A este duo existe ainda espaço para Shaikh (Nawazuddin Siddiqui), alguém que dá algum sentido, em conjunto com Ila (numa dimensão mais platónica), à vida de Sanjaan.

Entramos então na fase do sonho e da ilusão, numa sociedade que nunca os permitiu sonhar. Se é bem verdade que esta parte é, por vezes, excessivamente romanceada, com a existência de um amor platónico algo denunciado, também é certo que o filme tem preocupações bem maiores que isso, tornando-se uma espécie de documentário representativo de uma sociedade.
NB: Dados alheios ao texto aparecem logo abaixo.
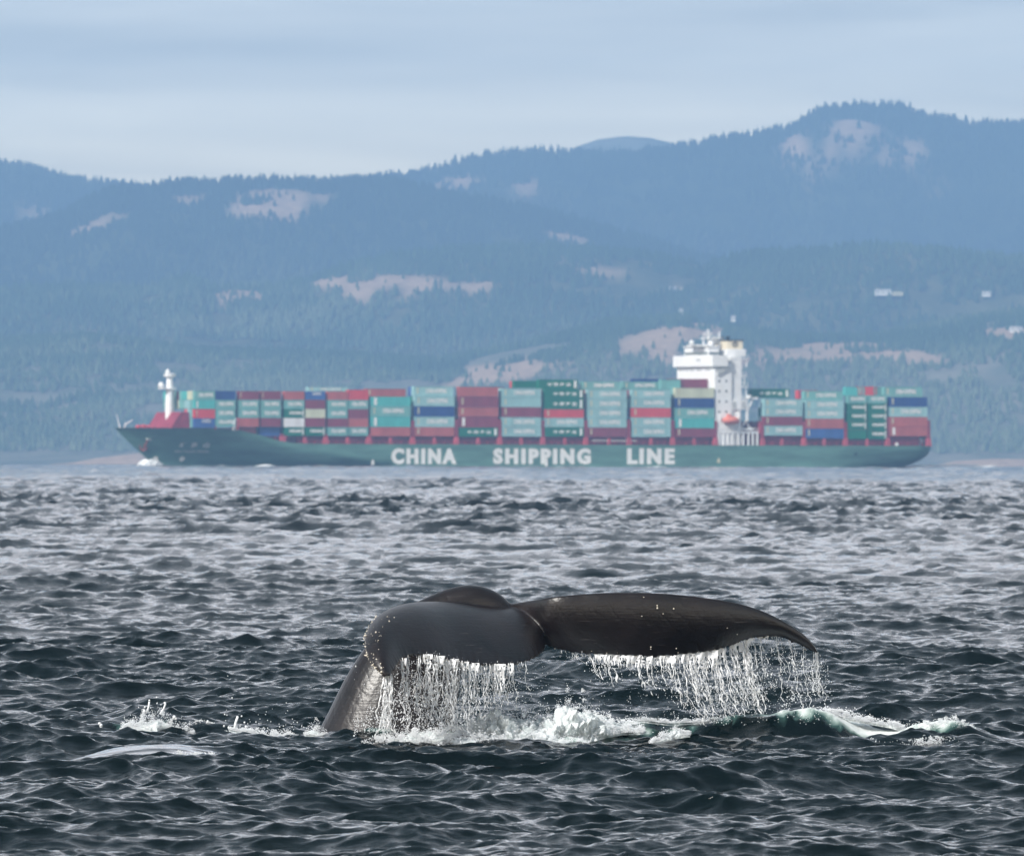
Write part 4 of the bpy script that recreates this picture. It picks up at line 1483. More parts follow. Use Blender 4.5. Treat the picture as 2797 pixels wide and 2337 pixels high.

Para esse efeito, Nimrat Kaur e todas as atrizes presentes na obra servem para desmistificar a ideia de que é proibido ser sensual fora da gama americo-europeia. A verdade é que apesar de contida, Nimrat expressa toda a sua sensualidade na forma como representa a sua personagem. De uma maneira completamente diferente, mas igualmente competente, destaca-se o experiente ator Irrfan Khan, criando uma personagem profundamente amargurada e mergulhada numa solidão da qual grita por sair.

De forma geral, A Lancheira é bem mais que um filme, é um ensaio cultural sobre a India, com espaço para uma história verdadeira de amizade, numa sociedade que apesar de sobrelotada é profundamente solitária.

O Melhor: Mimrat Kaur e a dicotomia documentário/ficção
O Pior: O excessivo romanceamento da díade Sanjaan Ila, ainda que por breves instantes.